Gênero: Pop Rock, MPB

Para quem gosta de: Karina Buhr e Céu

Ouça: Kamikaze Total e Black Pluma

9.0
9.0

Tulipa Ruiz: “Habilidades Extraordinárias”

Ano: 2022

Selo: Brocal

Gênero: Pop Rock, MPB

Para quem gosta de: Karina Buhr e Céu

Ouça: Kamikaze Total e Black Pluma

/ Por: Cleber Facchi 26/09/2022

Em um cenário de algoritmos ditosos, incontáveis colaborações para furar as bolhas das plataformas de streaming e lançamentos semanais que tão rápido surgem logo desaparecem, Tulipa Ruiz segue em uma medida própria de tempo. Sete anos após o lançamento do último registro de inéditas, o acessível Dancê (2015), a cantora e compositora paulista utiliza de uma abordagem parcialmente distinta nas canções de Habilidades Extraordinárias (2022, Brocal). Da escolha pela captação analógica, registrada em fita ao invés de computadores, passando pela construção dos versos, tudo gira em torno de um universo particular.

Escolhida para inaugurar o trabalho, Samaúma, com sua poesia enigmática, funciona como uma delicada representação de tudo aquilo que Tulipa e o irmão, o produtor Gustavo Ruiz, buscam desenvolver ao longo da obra. “Os mistérios guardo na semelhança / Agrupo por cores / Em prateleiras“, brinca em um minucioso jogo de palavras que faz lembrar de Banho, musica produzida especialmente para Elza Soares no álbum Deus é Mulher (2018). São fragmentos poéticos que surgem e desaparecem durante toda a execução do material, tornando a experiência de ouvir o registro totalmente imprevisível e inquietante.

Colaboração com o músico maranhense Negro Leo, Pluma Black é outra que encanta pelo permanente cruzamento de informações, ritmos e vozes. São encontros consonantais que destacam a flexibilidade da letra “L”, lembrando as criações labirínticas de Itamar Assumpção.

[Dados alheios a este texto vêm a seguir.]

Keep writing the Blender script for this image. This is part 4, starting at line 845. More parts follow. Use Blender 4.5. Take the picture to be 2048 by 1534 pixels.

Esse mesmo caráter provocativo fica ainda mais evidente na composição seguinte, Kamikaze Total, criação em que se aprofunda nas pequenas submissões vividas pelas mulheres para atender ao “ego machucado, brocha” dos homens. “É cada troço que eu engulo / Gala, gula, juro“, detalha em meio a sintetizadores e versos cíclicos, como um mantra.

Mesmo quando desacelera, como na própria faixa-título, prevalece o lirismo afiado e capacidade de Ruiz em transformar elementos simples em objetos de evidente destaque, principalmente questões voltadas ao feminino. “Para sair de casa com ou sem batom / Tudo que brilhe em você / Para poder chegar em casa só / Tudo bem“, canta. É como um delicado exercício de exposição que parte das experiências vividas pela própria artista, porém, estreita de forma bastante sensível a relação com o ouvinte. Instantes em que Ruiz substitui a fragilidade dos primeiros discos em prol de um trabalho essencialmente reativo e necessário.

Nona composição do disco, Vou Te Botar No Pau talvez seja a música que melhor sintetiza a força explícita pela artista em Habilidades Extraordinárias. Enquanto os versos partem para o enfrentamento (“Pode crer, vou confrontar / Verificar o que passou despercebido / Vou te botar no pau“), guitarras ruidosas e batidas sempre destacadas transportam o som produzido pela cantora para um novo e sempre inusitado território criativo. Nada que impossibilite momentos de maior leveza, vide a curva breve dentro da mesma canção, proposta que parece esbarrar na obra de Rita Lee. A própria O Recado da Flor, reencontro com João Donato, funciona como um necessário respiro criativo após o turbulento processo de criação do registro.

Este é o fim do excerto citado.